For Maths Teachers

Easy instructions how to organize Maths Battles and Maths Circles in your school.

Background and vision

WeSolveProblems is an educational non-profit organization, founded by three enthusiasts (you can read about us at the About page).

Our aim is to organize maths competitions (Maths battles) among UK schools, and provide weekly training (Maths Circles) for the competitions. The training is done in so-called maths circles, which are run on weekly basis. Maths competitions are organized every half term.

Our primary aim is to encourage creative mathematical thinking and to develop a skill in communicating mathematical ideas. One can consider the maths battles as an analogue of debating competitions but within the mathematical context.

Maths battles create natural environment, which we use to teach children how to prove mathematical statements.

Our dream ambition is to establish a Maths Battle League.

What are Maths Battles and Maths Circles?

A maths battle is a competition between two opposing teams. Children solve a given set of problems with their team first, and subsequently present their solutions in turns at the whiteboard to the scrutiny of the other team. You can find the rules for maths battles here.
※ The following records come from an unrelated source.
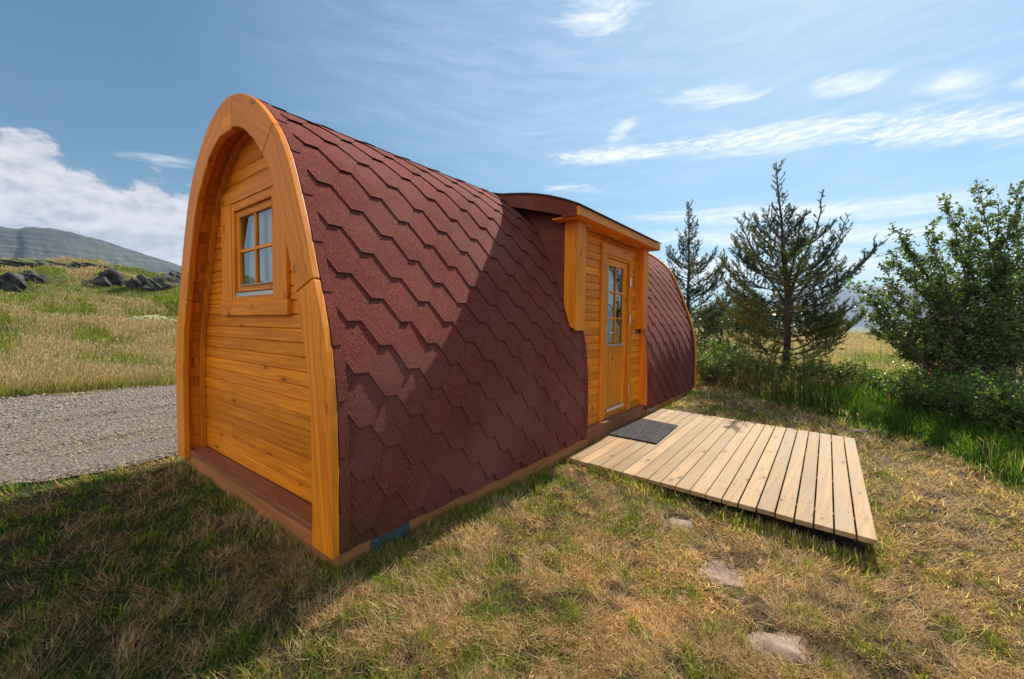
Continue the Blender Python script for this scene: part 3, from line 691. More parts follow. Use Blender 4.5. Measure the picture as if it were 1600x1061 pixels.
# ridge caps and the straight strip along each arch
mb = MB(); k = 0
x = .05
while x < L_POD - .1:
    x1 = min(x + .33, L_POD - .05); S_ = np.linspace(S_TOT / 2 - .13, S_TOT / 2 + .13, 9); a, b = .002, .008
    A = [P3(x, s, b) for s in S_]; B = [P3(x1, s, a) for s in S_]; mb.strip(A, B, (0, 0, -.004), g=(1, 0, 0)); x += .30
mb.build('ridge_shingles', M_shin, roof)
for x0, x1 in ((.046, .103), (L_POD - .105, L_POD - .0465)):
    for mirror in (False, True):
        mb = MB(); s = .225 - .294
        while s < S_TOT / 2:
            w = random.uniform(-.004, .004)
            poly = [(x0, max(s, .03)), (x1 + w, max(s, .03)), (x1 + w, min(s + .31, S_TOT / 2)), (x0, min(s + .31, S_TOT / 2))]
            if x0 > 1: poly = [(x0 + w, poly[0][1]), (x1, poly[1][1]), (x1, poly[2][1]), (x0 + w, poly[3][1])]
            if poly[2][1] > poly[0][1] + .02: add_tab(mb, poly, s + .34, slope=.016, off0=-.0035, skirt=.010, mirror=mirror, tint=random.random())
            s += .294
        mb.build('edge_strip', M_shin, roof)
# flashing round the opening
mb = MB(); S_ = np.linspace(.0, S115 + .02, 20)
mb.strip([P3(OX0 - .03, s, .0) for s in S_], [P3(OX0 - .03, s, -.12) for s in S_], (.037, 0, 0)); mb.strip([P3(OX0 - .012, s, .012) for s in S_], [P3(OX0 - .012, s, -.0) for s in S_], (.019, 0, 0))
mb.build('roof_edge_trim', M_shin, roof)
mb = MB(); S_ = np.linspace(.0, S115 + .02, 20); mb.strip([P3(OX1 - .004, s, .004) for s in S_], [P3(OX1 - .004, s, -.02) for s in S_], (.02, 0, 0)); mb.build('roof_edge_trim', M_shin, roof)

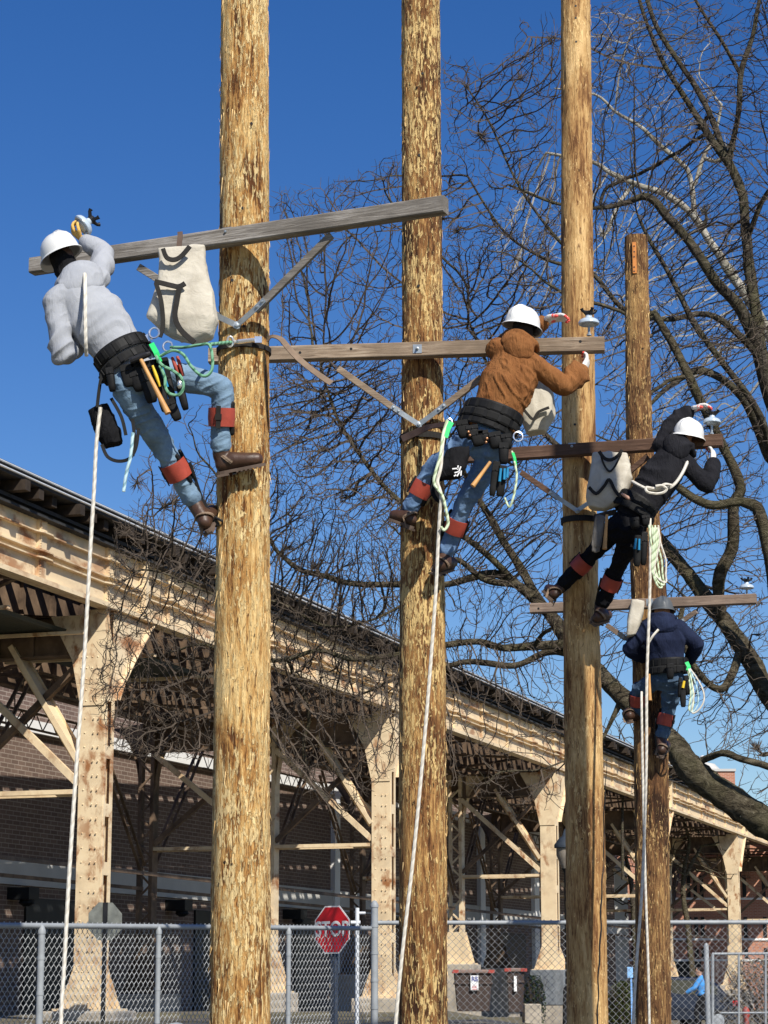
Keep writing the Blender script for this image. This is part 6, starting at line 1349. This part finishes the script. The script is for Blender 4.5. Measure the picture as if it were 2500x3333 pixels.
limbsA = [
 [(1900, 2500, 33, 70), (1860, 2150, 33, 55), (1790, 1930, 33, 44), (1690, 1800, 33, 39), (1600, 1738, 33, 37), (1520, 1688, 33, 36), (1462, 1620, 33.3, 30), (1405, 1560, 33.7, 22), (1345, 1505, 34, 21), (1290, 1450, 34.3, 20), (1235, 1395, 34.6, 19), (1185, 1325, 34.8, 16), (1120, 1265, 34.9, 11), (1060, 1240, 34.9, 10), (960, 1262, 35, 8), (860, 1262, 35, 8), (765, 1262, 35, 7.5), (700, 1245, 35, 7), (645, 1230, 35, 6.5), (610, 1200, 35, 6), (591, 1178, 35, 5), (560, 1120, 35, 3)],
 [(1860, 2150, 33, 50), (1790, 1800, 33.5, 36), (1720, 1600, 34, 28), (1659, 1490, 34, 24), (1605, 1400, 34.2, 23), (1560, 1330, 34.4, 21), (1500, 1250, 34.6, 18), (1440, 1185, 34.8, 15), (1380, 1100, 35, 9), (1330, 1050, 35, 6)],
 [(1560, 1330, 34.3, 14), (1555, 1250, 34, 16), (1580, 1180, 33.8, 16), (1585, 1090, 33.6, 14), (1600, 1050, 33.5, 13), (1560, 960, 33.4, 12), (1528, 900, 33.3, 12), (1490, 820, 33.2, 11), (1450, 740, 33.2, 10), (1412, 668, 33.2, 8)],
 [(1720, 1600, 34, 22), (1700, 1450, 33.5, 20), (1650, 1140, 33, 16), (1610, 1085, 33, 13), (1540, 1090, 33, 11), (1478, 1062, 33, 10), (1430, 1020, 33, 6)],
 [(1235, 1395, 34.6, 13), (1170, 1395, 34.4, 11), (1090, 1400, 34.2, 9), (1030, 1385, 34, 8), (960, 1395, 34, 8), (860, 1412, 34, 8), (760, 1424, 34, 7), (690, 1405, 34, 5), (610, 1425, 34, 6), (520, 1420, 34, 4), (440, 1390, 34, 3)],
 [(1240, 1415, 34.6, 11), (1180, 1410, 34.8, 9), (1110, 1440, 35, 8), (1020, 1430, 35, 7), (960, 1440, 35, 6), (880, 1455, 35, 5)],
 [(1185, 1325, 34.8, 13), (1150, 1270, 35.2, 11), (1100, 1190, 35.4, 10), (1060, 1120, 35.6, 9), (1010, 1040, 35.6, 6), (985, 960, 35.6, 4)],
 [(1120, 1265, 34.9, 10), (1060, 1205, 34.7, 8), (1000, 1160, 34.5, 7), (960, 1145, 34.5, 6), (860, 1080, 34.5, 6), (790, 1000, 34.5, 5), (730, 905, 34.5, 4), (700, 820, 34.5, 3)],
 [(1120, 1265, 34.9, 9), (1050, 1250, 34.3, 8), (990, 1210, 34.2, 7), (958, 1225, 34, 7)],
 [(1380, 1100, 35, 8), (1300, 1040, 35.3, 7), (1190, 950, 35.6, 7), (1120, 880, 35.8, 5), (1060, 800, 36, 4), (1010, 690, 36, 3)],
 [(1520, 1640, 33, 9), (1560, 1625, 32.6, 9), (1600, 1640, 32.5, 9), (1659, 1655, 32.5, 9), (1760, 1680, 32.6, 8)],
 [(1345, 1505, 34, 9), (1300, 1600, 34, 3), (1260, 1640, 34, 2)],
 [(960, 1262, 35, 5), (900, 1290, 34.5, 4), (800, 1340, 34, 3), (700, 1350, 34, 3), (600, 1300, 34, 3), (480, 1290, 34, 3), (360, 1240, 34, 2.5), (300, 1230, 34, 2)],
 [(520, 1420, 34, 3), (420, 1460, 33.6, 3), (330, 1490, 33.5, 2), (230, 1480, 33.5, 1.5)],
 [(1600, 1400, 34.2, 12), (1560, 1490, 33.8, 10), (1500, 1440, 33.6, 8), (1470, 1350, 33.6, 7), (1480, 1290, 33.6, 6)],
 [(690, 1405, 34, 3), (600, 1480, 33.6, 3), (480, 1530, 33.4, 3), (380, 1560, 33.3, 2)]]
ZA = [([(590, 760), (870, 800), (870, 1560), (590, 1560)], 11000, 32.6, 36),
      ([(590, 420), (760, 380), (870, 330), (870, 820), (590, 760), (600, 640)], 1100, 33, 36),
      ([(955, 520), (1215, 480), (1215, 1180), (955, 1180)], 3800, 33, 36.5),
      ([(955, 1180), (1215, 1180), (1220, 1560), (955, 1440)], 950, 33, 36),
      ([(1290, 700), (1659, 700), (1659, 1640), (1500, 1560), (1300, 1400)], 2600, 32.6, 36),
      ([(240, 1130), (330, 1080), (466, 1060), (466, 1640), (250, 1640), (190, 1500), (230, 1300)], 3200, 32.6, 35.2),
      ([(290, 1010), (380, 890), (470, 860), (470, 1080), (330, 1130), (270, 1120)], 130, 33, 35),
      ([(590, 1560), (870, 1560), (870, 1640), (720, 1800), (590, 1620)], 420, 32.6, 35),
      ([(955, 1440), (1220, 1560), (1220, 1760), (960, 1720)], 260, 32.6, 35),
      ([(1440, 1300), (1659, 1300), (1659, 1780), (1600, 1700), (1470, 1560)], 260, 32.6, 35),
      ([(470, 1000), (590, 760), (590, 1560), (470, 1600)], 1300, 33, 36)]
tA, nA = tree('large bare tree with furrowed leaning limbs sweeping in from the lower right', 'bare_tree', limbsA, ZA, [barkA, twA], 11, step=.095, kill=.11, twigs=.5)
limbsB = [
 [(2050, 2400, 36, 60), (1960, 1900, 36, 45), (1800, 1300, 36, 30), (1680, 900, 36, 21), (1640, 730, 36, 15), (1622, 600, 36, 14), (1612, 500, 36, 13), (1604, 420, 36, 12), (1575, 350, 36, 11), (1552, 320, 36, 10), (1500, 245, 36, 8), (1440, 150, 36, 6.5), (1400, 60, 36, 5), (1370, -40, 36, 4)],
 [(1575, 350, 36, 8), (1540, 260, 36.3, 8), (1510, 200, 36.5, 7.5), (1470, 140, 36.6, 7), (1420, 60, 36.7, 6), (1390, -30, 36.8, 5)],
 [(1575, 350, 36, 8), (1592, 260, 35.8, 7), (1600, 160, 35.7, 7), (1625, 80, 35.6, 6), (1640, 0, 35.6, 5), (1650, -60, 35.6, 4)],
 [(1600, 160, 35.7, 5), (1560, 90, 35.4, 4.5), (1520, 30, 35.3, 4), (1490, -20, 35.2, 3)],
 [(1690, 940, 36, 18), (1640, 770, 35.4, 17), (1600, 670, 35.2, 16), (1540, 600, 35, 13), (1490, 520, 35, 12), (1440, 470, 35, 11), (1400, 425, 35, 10), (1350, 440, 35, 7), (1290, 450, 35, 5), (1200, 440, 35, 4), (1100, 400, 35, 3)],
 [(1612, 520, 36, 8), (1650, 430, 35.6, 6), (1690, 380, 35.4, 5)],
 [(1640, 770, 35.4, 10), (1540, 680, 35, 8), (1440, 690, 34.8, 6), (1350, 670, 34.8, 6), (1290, 600, 34.8, 6), (1260, 580, 34.8, 5), (1180, 560, 34.8, 4), (1090, 500, 34.8, 3), (1010, 380, 34.8, 2.5)],
 [(1670, 1000, 36, 12), (1600, 860, 35, 10), (1520, 800, 34.6, 9), (1450, 830, 34.4, 7), (1400, 880, 34.4, 4)],
 [(1690, 1060, 36, 12), (1640, 900, 34.6, 9), (1560, 780, 34.5, 8), (1500, 700, 34.5, 8), (1450, 600, 34.5, 6), (1405, 520, 34.5, 5), (1380, 470, 34.5, 3)],
 [(1290, 600, 34.8, 5), (1200, 510, 34.6, 4), (1120, 400, 34.6, 3), (1060, 270, 34.6, 2.5), (1010, 190, 34.6, 2)],
 [(1440, 150, 36, 4), (1330, 130, 36, 3), (1240, 90, 36, 2.5), (1140, 80, 36, 2)]]
ZB_ = [([(960, 130), (1060, 150), (1215, 40), (1215, 520), (955, 520)], 1500, 33.2, 36.5),
       ([(690, 400), (760, 380), (870, 330), (870, 560), (760, 560)], 60, 34, 36),
       ([(1280, 0), (1700, 0), (1700, 760), (1280, 760)], 4200, 33.6, 37.5),
       ([(1060, 170), (1120, 30), (1215, 20), (1215, 300)], 90, 34, 36)]
tB, nB = tree('tall bare tree with dark upright limbs filling the upper right corner', 'bare_tree', limbsB, ZB_, [barkB, twA], 23, step=.11, kill=.13, infl=2.6)
limbsC = [
 [(2080, 2360, 42, 44), (2030, 1950, 42, 38), (1950, 1500, 42, 30), (1800, 950, 42, 20), (1650, 700, 42, 14), (1560, 560, 42, 11), (1500, 470, 42, 9), (1440, 420, 42, 8), (1380, 400, 42, 7), (1320, 375, 42, 6), (1280, 350, 42, 5), (1180, 330, 42, 3)],
 [(1500, 470, 42, 7), (1490, 380, 42, 6), (1470, 350, 42, 6), (1420, 310, 42, 6), (1380, 270, 42, 5), (1330, 240, 42, 4), (1285, 205, 42, 3), (1190, 190, 42, 2)],
 [(1500, 400, 42, 5), (1520, 340, 42, 5), (1545, 290, 42, 4), (1560, 220, 42, 3)],
 [(1330, 240, 42, 3), (1340, 150, 42, 3), (1360, 80, 42, 2)]]
ZC = [([(1230, 20), (1520, 20), (1640, 500), (1600, 760), (1300, 700), (1215, 400)], 1000, 41, 43.5), ([(1040, 480), (1215, 360), (1215, 700), (1130, 720)], 260, 41, 43), ([(1290, 640), (1600, 640), (1560, 1050), (1300, 900)], 200, 41, 43.5)]
tC, nC = tree('pale-barked bare tree standing farther back between the dark upper limbs', 'bare_tree', limbsC, ZC, [barkC, twC], 31, step=.14, kill=.17, infl=1.5, twig=.0052)
# smaller trees far away
tD, nD = tree('small hazy bare tree rising just above the viaduct edge between two poles', 'bare_tree', [[(1345, 1900, 100, 4), (1345, 1720, 100, 3), (1350, 1640, 100, 2)]],
     [([(1290, 1560), (1380, 1530), (1470, 1600), (1500, 1700), (1290, 1720)], 420, 98, 102)], [barkB, twA], 41, step=.34, kill=.4, infl=9, twig=.014)
tE, nE = tree('bare street tree standing in front of the red brick building', 'bare_tree', [[(1500, 2140, 120, 8), (1485, 2000, 120, 7), (1475, 1900, 120, 6), (1490, 1820, 120, 4), (1470, 1760, 120, 3)], [(1475, 1900, 120, 5), (1520, 1820, 120, 3)]],
     [([(1400, 1700), (1560, 1700), (1580, 1930), (1430, 1930)], 140, 118, 122)], [barkA, twA], 43, step=.5, kill=.6, infl=12, twig=.022)
tF, nF = tree('dark bare street tree left of the darkest pole, seen under the viaduct', 'bare_tree', [[(1372, 2140, 110, 8), (1370, 2000, 110, 7), (1362, 1900, 110, 6), (1345, 1830, 110, 4)]],
     [([(1310, 1790), (1400, 1790), (1400, 2000), (1310, 2000)], 70, 108, 112)], [barkB, twA], 47, step=.5, kill=.6, infl=12, twig=.022)
print('tree nodes', nA, nB, nC, nD)
# shrubs: low masses of bare stems and leaf flecks
def shrub(label, x0, x1, y0, Y, n, mat, seed, leaf=.035, dz=1.0):
    rnd = random.Random(seed); a, b = P(x0 / KX, y0 / KX, Y), P(x1 / KX, y0 / KX, Y); cx = (a.x + b.x) / 2; w_ = (b.x - a.x) / 2; g0 = ground_z(cx, Y); h = a.z - g0
    t = thing('shrub', label, 'shrub', (cx, Y, g0)); mb = MB(); st = MB()
    for i in range(n):
        u, v_, z = rnd.uniform(-1, 1), rnd.uniform(-1, 1), rnd.random() ** .7
        if u * u + v_ * v_ + max(0, z - .35) ** 2 * 1.8 > 1 + .3 * noise.noise(Vector((u * 2, v_ * 2, z * 3 + seed))): continue
        p = Vector((cx + u * w_, Y + v_ * w_ * .7, g0 + z * h)); d = Vector((rnd.uniform(-1, 1), rnd.uniform(-1, 1), rnd.uniform(-.5, 1))).normalized(); e = d.cross(Vector((rnd.uniform(-1, 1), .3, .5))).normalized()
        mb.add([p - d * leaf, p + e * leaf * .5, p + d * leaf, p - e * leaf * .5], [(0, 1, 2, 3)])
    for i in range(40):
        a_ = rnd.uniform(0, 6.28); p = Vector((cx + .1 * math.cos(a_), Y + .1 * math.sin(a_), g0)); pts = [p]
        for k in range(5): p = p + Vector((math.cos(a_) * w_ * .17, math.sin(a_) * w_ * .12, h * .18)) + noise.noise_vector(p * 5) * .05; pts.append(p)
        st.tube(pts, [.014, .012, .01, .008, .006, .004], 4, False)
    mb.build('foliage', mat, t, fix=False); st.build('stems', twA, t, fix=False)
shrub('brown wintry shrub mass behind the gate at the lower right corner', 2335, 2680, 3120, 41, 9000, simple('dry_leaf', (.19, .145, .095), .9, 0, .4, 6, 0), 3, .03)
shrub('low green shrub beside the blue sign and the dark car', 1975, 2090, 3192, 68, 5200, simple('green_leaf', (.07, .085, .02), .8, 0, .4, 6, 0), 4, .04)
shrub('small dark green shrub behind the narrow brown bin', 1700, 1775, 3175, 80, 3000, simple('dark_leaf', (.03, .05, .02), .8, 0, .4, 6, 0), 5, .05)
To perform better in “battles”, children are asked to attend regular training session, namely “maths circles”. This is done similar to sport competitions between schools, in which children are asked to attend training sessions in order to be able to represent their school.

While the “circles” form the backbone of our program, we rely on “battles” to generate interest and “buzz” around the curriculum.

What is the curriculum?

Maths cirlces explore a number of topics from the problem-solving art, such as elementary mathematical logic, induction, pigeonhole principle, probability, combinatorics etc. At the beginning of each session a particular mathematical concept is introduced by the instructor through examples.

You can find some of our problems here.

We train for general problem-solving skills as well as the ability to present one’s results clearly and coherently. The topics do not rely on each other in general, and it is possible for children to resume their participation after missing several sessions.

How are maths circles conducted?

The maths circles are run through one-to-one conversations with instructors. After a concept is introduced at the beginning of a session, the children are asked to try to solve a given set of problems. When a child thinks they mastered a problem, they raise a hand and an instructor comes by to talk. The primary aim of maths circles is to teach children how to articulate mathematical ideas. For a class of 20 children 4-5 instructors are typically present. The instructors are typically master and PhD students provided by us, but may be also sixth formers lead by a teacher from your school.

What is the target age of children for maths battles?

We aim to work with secondary school children from the age of 11. At the moment we divide children according to their year group: Year 7-8, and Year 9-10. We found that the younger children are the most enthusiastic, and we are working hard to preserve their interest in maths when they grow older.


For each location (usually a school), we aim to conduct a weekly maths circle for the interested children, run by a team from our side (usually, a mix of postgraduate and PhD-level students), or, alternatively, by a team from your school (may be a group of sixth formers led by a teacher).

Roughly each half term, we organize a maths battle, either between two teams from a single location, or between two teams representing different schools.

We support financially both the circles (paying instructors for the time they spend teaching and preparing for the sessions), and the battles (prizes and admin costs).

What do we provide for you to start a maths circle in your school?

  • Weekly problem sets
  • Instructors (usually a mix of postgraduate students from nearby universities, or, alternatively, we can train instructors from your school)
  • A grant for your school to cover expenses related to maths circles and maths battles
  • A package with a step-by-step guide to how organize a maths circle and a maths battle. The package includes publicly unknown problems, online registration system, certificate templates, branding, rules, prize ideas, detailed maths battle schedule, balloons, stickers, t-shirts and many more

We recommend combining maths circles with maths battles, as maths battles improve children’s motivation to attend maths circles.